--- YOUR OBJECTIVE ---
Starting with the first line of the data that follows, transcribe every line verbatim until the line containing "H('b4bcc0'), 'cloth', k=1)" has been transcribed.

• • • • •

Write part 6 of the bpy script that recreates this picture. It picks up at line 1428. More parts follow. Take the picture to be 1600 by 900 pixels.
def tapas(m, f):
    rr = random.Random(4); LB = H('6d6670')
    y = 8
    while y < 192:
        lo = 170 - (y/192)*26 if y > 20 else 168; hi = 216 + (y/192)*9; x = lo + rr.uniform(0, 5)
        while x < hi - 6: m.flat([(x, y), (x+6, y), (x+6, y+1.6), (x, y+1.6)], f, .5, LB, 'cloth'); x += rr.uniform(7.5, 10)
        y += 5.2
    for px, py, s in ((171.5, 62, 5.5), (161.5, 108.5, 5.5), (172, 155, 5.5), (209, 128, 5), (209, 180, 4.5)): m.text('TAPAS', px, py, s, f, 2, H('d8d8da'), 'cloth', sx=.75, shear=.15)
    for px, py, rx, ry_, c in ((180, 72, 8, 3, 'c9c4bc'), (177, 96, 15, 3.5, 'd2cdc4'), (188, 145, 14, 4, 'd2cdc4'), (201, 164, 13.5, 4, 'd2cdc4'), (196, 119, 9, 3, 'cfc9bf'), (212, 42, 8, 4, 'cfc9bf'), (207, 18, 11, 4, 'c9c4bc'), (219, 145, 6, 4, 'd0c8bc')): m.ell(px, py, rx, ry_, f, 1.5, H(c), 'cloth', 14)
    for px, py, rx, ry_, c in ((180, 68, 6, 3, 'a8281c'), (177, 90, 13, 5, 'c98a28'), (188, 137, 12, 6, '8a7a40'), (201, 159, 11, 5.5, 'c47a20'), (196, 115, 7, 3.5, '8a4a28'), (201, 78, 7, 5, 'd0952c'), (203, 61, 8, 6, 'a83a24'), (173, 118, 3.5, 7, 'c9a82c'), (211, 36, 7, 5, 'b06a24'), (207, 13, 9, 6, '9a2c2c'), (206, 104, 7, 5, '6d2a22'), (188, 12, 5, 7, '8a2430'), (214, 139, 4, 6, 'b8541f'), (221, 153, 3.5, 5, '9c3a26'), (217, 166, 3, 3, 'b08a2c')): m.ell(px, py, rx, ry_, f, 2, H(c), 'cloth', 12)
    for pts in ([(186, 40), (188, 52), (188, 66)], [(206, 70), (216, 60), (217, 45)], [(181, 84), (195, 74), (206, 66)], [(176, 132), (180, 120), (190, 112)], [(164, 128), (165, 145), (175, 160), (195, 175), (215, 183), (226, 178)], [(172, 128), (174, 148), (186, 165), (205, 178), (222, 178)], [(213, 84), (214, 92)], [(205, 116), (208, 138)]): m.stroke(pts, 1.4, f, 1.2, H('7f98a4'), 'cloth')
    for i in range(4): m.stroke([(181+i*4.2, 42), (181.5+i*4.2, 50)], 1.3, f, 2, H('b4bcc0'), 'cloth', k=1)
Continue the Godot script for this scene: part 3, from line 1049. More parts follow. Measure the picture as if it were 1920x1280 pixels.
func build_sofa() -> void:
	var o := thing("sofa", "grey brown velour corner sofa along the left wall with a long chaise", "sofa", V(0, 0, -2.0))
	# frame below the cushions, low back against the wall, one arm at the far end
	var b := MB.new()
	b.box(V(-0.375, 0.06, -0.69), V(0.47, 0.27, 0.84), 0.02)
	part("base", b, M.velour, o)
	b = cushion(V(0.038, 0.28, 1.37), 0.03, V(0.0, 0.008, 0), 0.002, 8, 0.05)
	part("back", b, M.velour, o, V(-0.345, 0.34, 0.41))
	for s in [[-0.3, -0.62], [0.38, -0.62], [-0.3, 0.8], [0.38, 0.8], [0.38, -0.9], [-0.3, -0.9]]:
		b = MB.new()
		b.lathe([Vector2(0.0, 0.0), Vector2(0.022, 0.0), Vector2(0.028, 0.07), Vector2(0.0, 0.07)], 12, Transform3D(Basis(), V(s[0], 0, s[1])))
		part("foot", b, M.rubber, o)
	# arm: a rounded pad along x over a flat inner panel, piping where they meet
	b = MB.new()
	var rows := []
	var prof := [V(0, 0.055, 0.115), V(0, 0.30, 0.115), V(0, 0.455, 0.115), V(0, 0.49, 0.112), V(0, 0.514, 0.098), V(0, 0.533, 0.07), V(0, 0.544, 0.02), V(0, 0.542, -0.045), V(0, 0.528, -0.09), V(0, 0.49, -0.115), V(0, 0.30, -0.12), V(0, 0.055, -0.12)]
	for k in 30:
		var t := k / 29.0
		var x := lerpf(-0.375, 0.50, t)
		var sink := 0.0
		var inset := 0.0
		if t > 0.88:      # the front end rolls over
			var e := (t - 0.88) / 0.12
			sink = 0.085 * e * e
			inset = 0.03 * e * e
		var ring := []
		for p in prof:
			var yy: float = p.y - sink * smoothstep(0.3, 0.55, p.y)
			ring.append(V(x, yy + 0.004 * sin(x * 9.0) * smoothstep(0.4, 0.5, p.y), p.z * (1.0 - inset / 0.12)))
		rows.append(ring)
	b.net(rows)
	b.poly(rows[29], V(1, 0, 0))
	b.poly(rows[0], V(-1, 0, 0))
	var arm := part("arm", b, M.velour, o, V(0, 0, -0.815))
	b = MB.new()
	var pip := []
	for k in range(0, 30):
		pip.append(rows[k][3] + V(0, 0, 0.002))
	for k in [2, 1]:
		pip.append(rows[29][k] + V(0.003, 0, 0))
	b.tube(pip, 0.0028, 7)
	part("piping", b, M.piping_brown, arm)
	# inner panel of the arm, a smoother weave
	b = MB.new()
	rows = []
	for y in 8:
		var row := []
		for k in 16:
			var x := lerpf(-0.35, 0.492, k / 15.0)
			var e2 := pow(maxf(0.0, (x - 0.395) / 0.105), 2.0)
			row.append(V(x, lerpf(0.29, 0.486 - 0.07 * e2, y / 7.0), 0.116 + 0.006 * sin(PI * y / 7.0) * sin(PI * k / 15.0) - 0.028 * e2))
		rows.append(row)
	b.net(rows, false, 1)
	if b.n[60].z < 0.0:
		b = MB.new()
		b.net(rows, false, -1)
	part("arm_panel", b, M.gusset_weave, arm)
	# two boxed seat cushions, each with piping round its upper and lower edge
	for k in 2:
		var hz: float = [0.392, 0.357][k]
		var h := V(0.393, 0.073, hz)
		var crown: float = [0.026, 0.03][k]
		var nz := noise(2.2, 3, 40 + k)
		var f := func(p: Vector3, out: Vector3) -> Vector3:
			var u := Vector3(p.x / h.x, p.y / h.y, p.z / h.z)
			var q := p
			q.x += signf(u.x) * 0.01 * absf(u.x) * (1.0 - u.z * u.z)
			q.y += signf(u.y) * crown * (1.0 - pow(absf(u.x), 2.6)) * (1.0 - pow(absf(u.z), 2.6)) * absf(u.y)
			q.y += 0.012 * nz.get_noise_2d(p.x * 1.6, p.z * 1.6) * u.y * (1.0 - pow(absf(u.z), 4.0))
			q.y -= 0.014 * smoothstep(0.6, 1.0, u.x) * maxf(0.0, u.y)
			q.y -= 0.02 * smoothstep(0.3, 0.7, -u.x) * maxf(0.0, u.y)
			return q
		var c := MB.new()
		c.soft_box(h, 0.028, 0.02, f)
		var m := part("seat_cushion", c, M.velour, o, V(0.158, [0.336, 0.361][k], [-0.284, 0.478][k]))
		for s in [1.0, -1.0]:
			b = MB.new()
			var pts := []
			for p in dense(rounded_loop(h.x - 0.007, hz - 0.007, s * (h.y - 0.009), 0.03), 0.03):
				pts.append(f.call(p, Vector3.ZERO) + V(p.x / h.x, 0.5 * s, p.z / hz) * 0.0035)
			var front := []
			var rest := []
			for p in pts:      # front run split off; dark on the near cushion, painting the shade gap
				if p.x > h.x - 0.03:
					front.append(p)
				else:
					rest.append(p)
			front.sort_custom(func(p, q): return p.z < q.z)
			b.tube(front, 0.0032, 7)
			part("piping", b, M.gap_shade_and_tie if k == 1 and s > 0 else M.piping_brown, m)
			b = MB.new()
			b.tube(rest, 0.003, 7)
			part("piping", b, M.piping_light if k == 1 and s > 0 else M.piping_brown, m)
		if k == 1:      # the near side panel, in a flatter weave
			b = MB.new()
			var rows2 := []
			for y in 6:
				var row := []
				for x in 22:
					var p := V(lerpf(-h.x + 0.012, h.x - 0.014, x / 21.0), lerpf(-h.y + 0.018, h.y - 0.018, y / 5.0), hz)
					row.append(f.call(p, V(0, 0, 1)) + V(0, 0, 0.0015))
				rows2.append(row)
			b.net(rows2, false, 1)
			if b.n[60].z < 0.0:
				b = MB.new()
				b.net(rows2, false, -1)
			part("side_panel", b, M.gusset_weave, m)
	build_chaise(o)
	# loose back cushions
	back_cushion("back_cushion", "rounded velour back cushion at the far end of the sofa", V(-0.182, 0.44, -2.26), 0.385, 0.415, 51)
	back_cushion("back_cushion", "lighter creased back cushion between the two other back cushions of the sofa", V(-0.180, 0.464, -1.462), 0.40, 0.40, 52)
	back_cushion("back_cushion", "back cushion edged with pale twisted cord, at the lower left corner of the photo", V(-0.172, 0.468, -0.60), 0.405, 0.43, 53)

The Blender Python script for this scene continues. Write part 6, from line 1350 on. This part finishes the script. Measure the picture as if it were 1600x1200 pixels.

• • • • •

--- COMPLETE ANSWER ---
Write part 6 of the bpy script that recreates this picture. It picks up at line 1428. More parts follow. Take the picture to be 1600 by 900 pixels.
def tapas(m, f):
    rr = random.Random(4); LB = H('6d6670')
    y = 8
    while y < 192:
        lo = 170 - (y/192)*26 if y > 20 else 168; hi = 216 + (y/192)*9; x = lo + rr.uniform(0, 5)
        while x < hi - 6: m.flat([(x, y), (x+6, y), (x+6, y+1.6), (x, y+1.6)], f, .5, LB, 'cloth'); x += rr.uniform(7.5, 10)
        y += 5.2
    for px, py, s in ((171.5, 62, 5.5), (161.5, 108.5, 5.5), (172, 155, 5.5), (209, 128, 5), (209, 180, 4.5)): m.text('TAPAS', px, py, s, f, 2, H('d8d8da'), 'cloth', sx=.75, shear=.15)
    for px, py, rx, ry_, c in ((180, 72, 8, 3, 'c9c4bc'), (177, 96, 15, 3.5, 'd2cdc4'), (188, 145, 14, 4, 'd2cdc4'), (201, 164, 13.5, 4, 'd2cdc4'), (196, 119, 9, 3, 'cfc9bf'), (212, 42, 8, 4, 'cfc9bf'), (207, 18, 11, 4, 'c9c4bc'), (219, 145, 6, 4, 'd0c8bc')): m.ell(px, py, rx, ry_, f, 1.5, H(c), 'cloth', 14)
    for px, py, rx, ry_, c in ((180, 68, 6, 3, 'a8281c'), (177, 90, 13, 5, 'c98a28'), (188, 137, 12, 6, '8a7a40'), (201, 159, 11, 5.5, 'c47a20'), (196, 115, 7, 3.5, '8a4a28'), (201, 78, 7, 5, 'd0952c'), (203, 61, 8, 6, 'a83a24'), (173, 118, 3.5, 7, 'c9a82c'), (211, 36, 7, 5, 'b06a24'), (207, 13, 9, 6, '9a2c2c'), (206, 104, 7, 5, '6d2a22'), (188, 12, 5, 7, '8a2430'), (214, 139, 4, 6, 'b8541f'), (221, 153, 3.5, 5, '9c3a26'), (217, 166, 3, 3, 'b08a2c')): m.ell(px, py, rx, ry_, f, 2, H(c), 'cloth', 12)
    for pts in ([(186, 40), (188, 52), (188, 66)], [(206, 70), (216, 60), (217, 45)], [(181, 84), (195, 74), (206, 66)], [(176, 132), (180, 120), (190, 112)], [(164, 128), (165, 145), (175, 160), (195, 175), (215, 183), (226, 178)], [(172, 128), (174, 148), (186, 165), (205, 178), (222, 178)], [(213, 84), (214, 92)], [(205, 116), (208, 138)]): m.stroke(pts, 1.4, f, 1.2, H('7f98a4'), 'cloth')
    for i in range(4): m.stroke([(181+i*4.2, 42), (181.5+i*4.2, 50)], 1.3, f, 2, H('b4bcc0'), 'cloth', k=1)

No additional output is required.